Britain: Survey diverts focus away from power of working class

“Emergent service workers of the world unite, you have nothing to lose but your chains” doesn’t have the same ring to it, was one response to the recently published Great British Class Survey, which itself concluded that traditional social divisions of upper, middle and working class are out of date in 21st century Britain.

“Emergent service workers of the world unite, you have nothing to lose but your chains” doesn’t have the same ring to it, was one response to the recently published Great British Class Survey, which itself concluded that traditional social divisions of upper, middle and working class are out of date in 21st century Britain.

Can we conclude from this that the working class is no longer the force it was and does it mean that “we’re all middle class now” as the former Labour deputy prime minister, John Prescott, attempted to claim?

The survey purports to present an accurate picture of class divisions in 21st century Britain. As well as questions about income, housing and savings the survey asks about lifestyle, places you like to go to, which people you know and draws out seven ‘classes’.

These range from the ‘elite’ at the top to the ‘precariat’ at the bottom. The other top categories are the ‘established middle class’ and ‘technical middle class’ which are then followed by ‘new affluent workers’, ‘traditional working class’ and ’emergent service workers’.

In this month which has been dubbed ‘Black April’, where the Con-Dem government of millionaires has brought in benefit cuts for us while giving tax cuts to the rich it definitely seems like the traditional class system is alive and well.

The top 1% of the UK population has a greater share of the national wealth than at any time since the 1930s, whereas for the 99% incomes have fallen. 23% of large workplaces (over 100 workers) now use zero hour contracts and although factories have been replaced by call centres, conditions in them have led to them being called the new ‘dark satanic mills’.

Insecurity

The reality is that the ongoing economic crisis and the Con-Dems’ austerity attacks have for most ordinary people and many traditionally middle class people made their lives feel more precarious.

In addition the opportunity to move up in society is very restricted – the link between individual earnings and parental earnings is stronger than in any other OECD country and Britain has one of the lowest levels of social mobility and the highest levels of inequality in the developed world.

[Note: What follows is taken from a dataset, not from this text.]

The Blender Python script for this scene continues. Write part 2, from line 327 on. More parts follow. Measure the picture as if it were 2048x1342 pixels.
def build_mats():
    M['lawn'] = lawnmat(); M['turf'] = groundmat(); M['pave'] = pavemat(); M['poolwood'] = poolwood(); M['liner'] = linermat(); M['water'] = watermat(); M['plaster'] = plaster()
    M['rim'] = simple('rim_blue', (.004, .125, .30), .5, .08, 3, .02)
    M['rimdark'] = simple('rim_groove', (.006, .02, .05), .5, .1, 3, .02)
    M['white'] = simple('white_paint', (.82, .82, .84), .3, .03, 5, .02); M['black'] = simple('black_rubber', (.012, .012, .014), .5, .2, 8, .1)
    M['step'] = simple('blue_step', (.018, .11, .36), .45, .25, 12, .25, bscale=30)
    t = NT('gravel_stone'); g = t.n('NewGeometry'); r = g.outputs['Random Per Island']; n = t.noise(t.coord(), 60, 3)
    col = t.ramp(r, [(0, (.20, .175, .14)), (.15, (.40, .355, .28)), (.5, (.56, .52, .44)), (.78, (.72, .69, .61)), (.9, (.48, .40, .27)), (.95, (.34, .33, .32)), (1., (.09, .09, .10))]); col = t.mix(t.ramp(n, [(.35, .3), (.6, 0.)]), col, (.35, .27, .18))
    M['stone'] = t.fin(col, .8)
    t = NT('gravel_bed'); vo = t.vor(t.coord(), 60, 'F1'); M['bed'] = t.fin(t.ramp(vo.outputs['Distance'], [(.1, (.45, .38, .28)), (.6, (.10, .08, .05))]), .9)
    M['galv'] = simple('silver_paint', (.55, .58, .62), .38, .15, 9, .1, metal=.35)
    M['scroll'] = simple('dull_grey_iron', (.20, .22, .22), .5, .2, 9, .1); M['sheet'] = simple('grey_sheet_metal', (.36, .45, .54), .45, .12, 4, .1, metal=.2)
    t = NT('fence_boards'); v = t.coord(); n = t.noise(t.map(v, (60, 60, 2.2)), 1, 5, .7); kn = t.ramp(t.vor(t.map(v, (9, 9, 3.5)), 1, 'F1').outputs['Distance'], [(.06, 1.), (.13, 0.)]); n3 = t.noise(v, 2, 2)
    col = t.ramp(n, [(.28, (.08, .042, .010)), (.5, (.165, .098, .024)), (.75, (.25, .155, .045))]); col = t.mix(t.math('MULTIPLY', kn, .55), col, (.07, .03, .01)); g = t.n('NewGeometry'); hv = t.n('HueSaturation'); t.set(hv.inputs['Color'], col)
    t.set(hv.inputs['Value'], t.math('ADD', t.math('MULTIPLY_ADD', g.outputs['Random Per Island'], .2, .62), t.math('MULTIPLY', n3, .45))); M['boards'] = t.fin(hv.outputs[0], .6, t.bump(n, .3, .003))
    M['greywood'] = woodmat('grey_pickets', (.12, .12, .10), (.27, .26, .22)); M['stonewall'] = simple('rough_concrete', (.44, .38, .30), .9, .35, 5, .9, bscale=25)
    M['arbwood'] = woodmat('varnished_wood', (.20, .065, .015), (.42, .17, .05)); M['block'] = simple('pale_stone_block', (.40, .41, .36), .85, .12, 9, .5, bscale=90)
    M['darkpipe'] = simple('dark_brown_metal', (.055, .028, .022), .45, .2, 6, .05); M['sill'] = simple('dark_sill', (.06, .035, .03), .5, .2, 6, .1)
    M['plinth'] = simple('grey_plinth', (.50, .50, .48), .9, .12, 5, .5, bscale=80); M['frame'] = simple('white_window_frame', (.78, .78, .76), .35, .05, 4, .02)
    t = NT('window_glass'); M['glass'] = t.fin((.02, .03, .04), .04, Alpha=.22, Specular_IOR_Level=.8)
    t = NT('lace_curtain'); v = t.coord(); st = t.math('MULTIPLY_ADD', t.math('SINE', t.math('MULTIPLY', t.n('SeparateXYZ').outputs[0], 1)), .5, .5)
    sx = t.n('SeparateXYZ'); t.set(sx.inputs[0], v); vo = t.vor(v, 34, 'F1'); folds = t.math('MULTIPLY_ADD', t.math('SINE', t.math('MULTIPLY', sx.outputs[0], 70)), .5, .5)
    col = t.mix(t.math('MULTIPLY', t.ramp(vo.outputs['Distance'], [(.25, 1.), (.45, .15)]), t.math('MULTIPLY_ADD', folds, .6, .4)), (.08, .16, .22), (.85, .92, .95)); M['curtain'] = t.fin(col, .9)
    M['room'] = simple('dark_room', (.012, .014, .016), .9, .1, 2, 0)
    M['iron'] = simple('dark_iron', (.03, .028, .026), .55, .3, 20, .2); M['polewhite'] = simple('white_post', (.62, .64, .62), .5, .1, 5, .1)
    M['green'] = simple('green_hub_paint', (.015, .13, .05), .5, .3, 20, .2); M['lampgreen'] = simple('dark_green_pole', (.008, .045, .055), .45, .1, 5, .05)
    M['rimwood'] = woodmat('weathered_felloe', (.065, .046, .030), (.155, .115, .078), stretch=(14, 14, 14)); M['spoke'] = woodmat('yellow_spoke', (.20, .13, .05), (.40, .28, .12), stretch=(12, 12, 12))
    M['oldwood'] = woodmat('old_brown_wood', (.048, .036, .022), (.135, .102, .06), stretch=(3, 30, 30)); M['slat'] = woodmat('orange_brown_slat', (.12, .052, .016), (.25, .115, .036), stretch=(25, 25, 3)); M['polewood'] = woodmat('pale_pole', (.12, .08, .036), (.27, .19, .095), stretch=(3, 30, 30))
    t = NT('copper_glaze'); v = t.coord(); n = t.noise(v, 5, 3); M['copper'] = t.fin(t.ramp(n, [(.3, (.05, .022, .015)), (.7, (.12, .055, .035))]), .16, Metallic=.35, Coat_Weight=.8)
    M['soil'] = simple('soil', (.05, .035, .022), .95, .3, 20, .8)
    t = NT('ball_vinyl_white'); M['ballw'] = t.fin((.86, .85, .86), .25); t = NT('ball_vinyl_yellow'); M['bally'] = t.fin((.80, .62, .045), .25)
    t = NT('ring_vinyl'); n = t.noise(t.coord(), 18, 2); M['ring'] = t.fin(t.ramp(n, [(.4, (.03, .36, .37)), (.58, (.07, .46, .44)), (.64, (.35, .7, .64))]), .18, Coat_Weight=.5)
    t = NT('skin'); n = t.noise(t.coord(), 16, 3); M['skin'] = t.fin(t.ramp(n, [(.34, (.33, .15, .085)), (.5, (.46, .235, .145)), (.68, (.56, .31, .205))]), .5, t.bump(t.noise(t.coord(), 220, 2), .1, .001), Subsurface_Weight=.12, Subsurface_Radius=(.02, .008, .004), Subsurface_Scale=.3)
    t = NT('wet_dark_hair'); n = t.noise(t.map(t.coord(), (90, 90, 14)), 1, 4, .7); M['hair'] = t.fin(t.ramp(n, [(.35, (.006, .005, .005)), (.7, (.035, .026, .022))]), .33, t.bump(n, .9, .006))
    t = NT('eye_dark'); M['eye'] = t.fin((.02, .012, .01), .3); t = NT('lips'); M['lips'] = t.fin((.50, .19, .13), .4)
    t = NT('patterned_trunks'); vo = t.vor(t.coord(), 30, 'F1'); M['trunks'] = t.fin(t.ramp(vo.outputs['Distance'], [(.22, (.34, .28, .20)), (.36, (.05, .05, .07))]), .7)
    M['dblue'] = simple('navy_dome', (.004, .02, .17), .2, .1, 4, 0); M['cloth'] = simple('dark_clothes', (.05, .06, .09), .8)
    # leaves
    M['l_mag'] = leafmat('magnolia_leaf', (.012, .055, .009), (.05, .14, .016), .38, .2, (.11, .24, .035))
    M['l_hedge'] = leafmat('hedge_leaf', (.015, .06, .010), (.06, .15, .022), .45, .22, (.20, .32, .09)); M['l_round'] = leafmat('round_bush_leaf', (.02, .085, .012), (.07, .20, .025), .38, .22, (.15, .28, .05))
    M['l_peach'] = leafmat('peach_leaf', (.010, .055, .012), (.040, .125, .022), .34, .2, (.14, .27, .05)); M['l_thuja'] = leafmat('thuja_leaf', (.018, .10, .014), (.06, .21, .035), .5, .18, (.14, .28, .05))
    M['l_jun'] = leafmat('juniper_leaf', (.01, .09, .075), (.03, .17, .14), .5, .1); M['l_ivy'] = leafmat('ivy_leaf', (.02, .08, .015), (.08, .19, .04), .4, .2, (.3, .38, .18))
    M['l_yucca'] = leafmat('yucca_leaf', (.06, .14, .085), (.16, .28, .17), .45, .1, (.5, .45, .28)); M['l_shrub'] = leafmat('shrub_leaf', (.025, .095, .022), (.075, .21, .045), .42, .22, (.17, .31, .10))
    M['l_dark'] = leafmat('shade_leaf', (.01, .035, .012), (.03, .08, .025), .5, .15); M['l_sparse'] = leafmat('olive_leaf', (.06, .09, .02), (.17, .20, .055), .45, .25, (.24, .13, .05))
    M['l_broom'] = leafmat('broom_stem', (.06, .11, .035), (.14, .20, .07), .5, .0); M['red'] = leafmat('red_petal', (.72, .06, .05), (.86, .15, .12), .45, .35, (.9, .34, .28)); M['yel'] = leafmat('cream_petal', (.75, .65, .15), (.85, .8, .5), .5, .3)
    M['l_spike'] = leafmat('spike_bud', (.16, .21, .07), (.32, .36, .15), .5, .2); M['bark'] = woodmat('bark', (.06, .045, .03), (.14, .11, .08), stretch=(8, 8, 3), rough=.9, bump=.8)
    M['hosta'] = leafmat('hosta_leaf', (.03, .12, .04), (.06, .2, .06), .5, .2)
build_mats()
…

Since this government was elected workers have attempted to unite and fight back. 2011 saw events ranging from the 26 March biggest trade union demonstration in Britain since the Chartists, to the public sector strike against the attacks on pensions in November, where more workers were on strike than on a single day in the 1926 general strike.

That movement was only cut across by the right wing trade union leaders cutting a deal with the government.

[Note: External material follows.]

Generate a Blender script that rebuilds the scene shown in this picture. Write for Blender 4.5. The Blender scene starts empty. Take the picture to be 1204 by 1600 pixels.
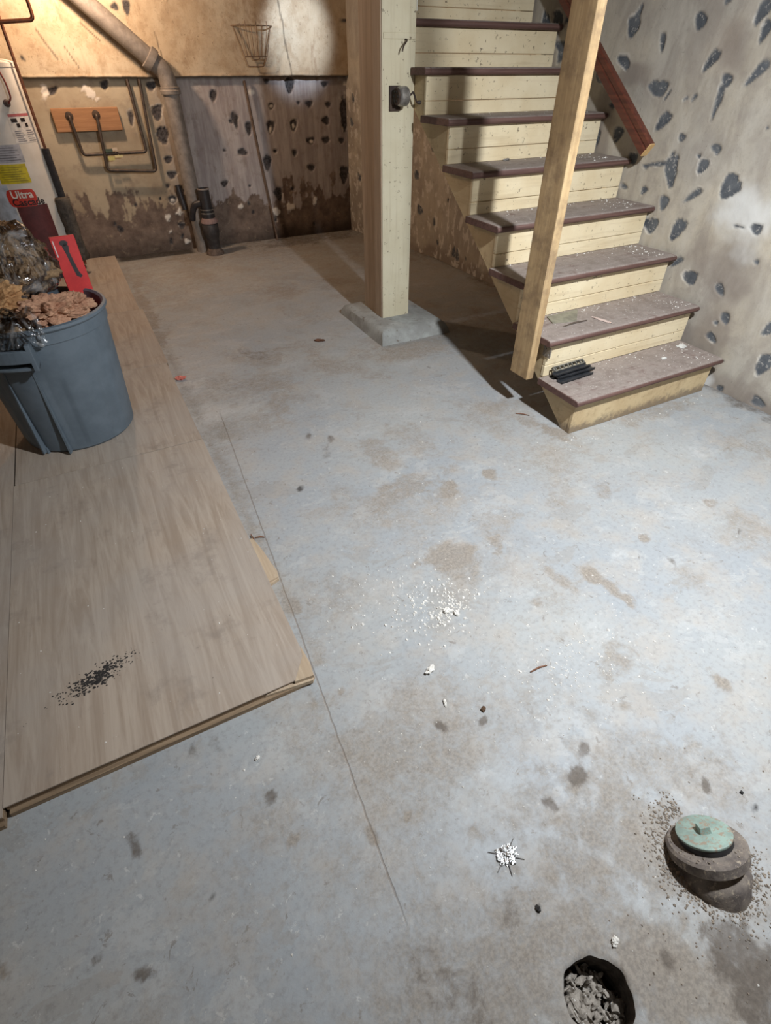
import bpy, bmesh, math, random
import numpy as np
from mathutils import Vector, Matrix

random.seed(7)
rng = np.random.default_rng(11)
scene = bpy.context.scene
COL = scene.collection

# ------------------------------------------------------------------ camera
cam_data = bpy.data.cameras.new('camera')
cam = bpy.data.objects.new('camera', cam_data)
COL.objects.link(cam)
cam.location = (0, 0, 1.40)
cam.rotation_euler = (math.radians(90 - 40.56), 0, math.radians(-27.56))
cam_data.sensor_fit = 'VERTICAL'
cam_data.sensor_height = 24.0
cam_data.lens = 812 / 1600 * 24.0
cam_data.clip_start = 0.02
scene.camera = cam

# ------------------------------------------------------------------ world, exposure, lamps
world = bpy.data.worlds.new('world')
scene.world = world
world.use_nodes = True
world.node_tree.nodes['Background'].inputs[0].default_value = (0.8, 0.85, 1, 1)
world.node_tree.nodes['Background'].inputs[1].default_value = 0.0
vs = scene.view_settings
vs.view_transform = 'Standard'
vs.look = 'None'
vs.gamma = 1.0
vs.use_curve_mapping = False
vs.exposure = 0.0

def lamp(name, loc, power, color, radius):
    d = bpy.data.lights.new(name, 'POINT')
    d.energy = power
    d.color = color
    d.shadow_soft_size = radius
    o = bpy.data.objects.new(name, d)
    COL.objects.link(o)
    o.location = loc
    return o

COOL_AT = (1.42, 0.30, 2.12)      # daylight work lamp in a reflector, hung before the stairs
COOL_AIM = (0.125, 0.50, -0.85)
WARM_AT = (0.36, 5.42, 2.02)      # bare incandescent bulb by the water heater
REAR_AT = (-1.2, 0.2, 2.20)       # unseen fill lamp added behind the camera to lift the ambient light
def spot_lamp(name, loc, aim, power, color, deg, blend, radius):
    d = bpy.data.lights.new(name, 'SPOT')
    d.energy = power
    d.color = color
    d.spot_size = math.radians(deg)
    d.spot_blend = blend
    d.shadow_soft_size = radius
    o = bpy.data.objects.new(name, d)
    COL.objects.link(o)
    o.location = loc
    o.rotation_euler = Vector(aim).to_track_quat('-Z', 'Y').to_euler()
    return o
spot_lamp('work_lamp_light', COOL_AT, COOL_AIM, 390, (0.92, 0.96, 1.0), 156, 1.0, 0.055)
lamp('warm_bulb_light', WARM_AT, 60, (1.0, 0.71, 0.49), 0.05)
lamp('rear_fill_light', REAR_AT, 7, (0.95, 0.97, 1.0), 0.06)
SPOT_AT = (2.30, 4.55, 2.28)      # unseen spot added behind the stairs for the cool patch on the back wall
SPOT_AIM = tuple(Vector((2.22, 5.95, 1.62)) - Vector(SPOT_AT))
spot_lamp('cool_patch_light', SPOT_AT, SPOT_AIM, 150, (0.74, 0.85, 1.0), 28, 0.8, 0.05)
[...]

With a fighting leadership, that movement could have beaten back the pension attacks and potentially brought down the government.

Power

Is Marx and Engels’ famous opening to the Communist Manifesto now out of date and with that the idea that workers have the power to change society and end exploitation? Marxism defines classes under capitalism in relation to production, to the nature of the economy.

The ruling class, the capitalist class, own the means of production, distribution and exchange (the factories, transport system, banks etc) and use their ownership of these and their control of the state to ruthlessly exploit the working class who work in banks, railways, call centres etc.

The position of the working class at the point of production, distribution and exchange makes it the most powerful class because workers can paralyse production in a strike and can go further by controlling production and distribution themselves.

In a general strike they can do that on a national scale and, as in the 1926 general strike, go on to control the distribution of goods and resources and so begin to run society.

Workers in jobs not directly related to production can also have significant economic power – a national teachers’ strike for instance would be massively disruptive as many workers would be unable to go to work as they would have to look after their children.

Workers in Britain today still have all their power to bring the economy to a halt. The Socialist Party is calling for the trade unions and the TUC to organise a one-day general strike through coordinated strike action because such action has the power to stop this government’s austerity drive in its tracks. 2011 has shown the possibilities; left trade union leaders must press the TUC to act.

The Great British Class Survey attempts to introduce artificial divisions between workers. This government of and for the elite is ratcheting back public spending to pre World War Two levels and transferring that wealth into the bulging pockets of the rich.

The ‘divisions’ will fall away under the pressure of these attacks, not just in Britain but across Europe and throughout the world, as workers unite to fight back.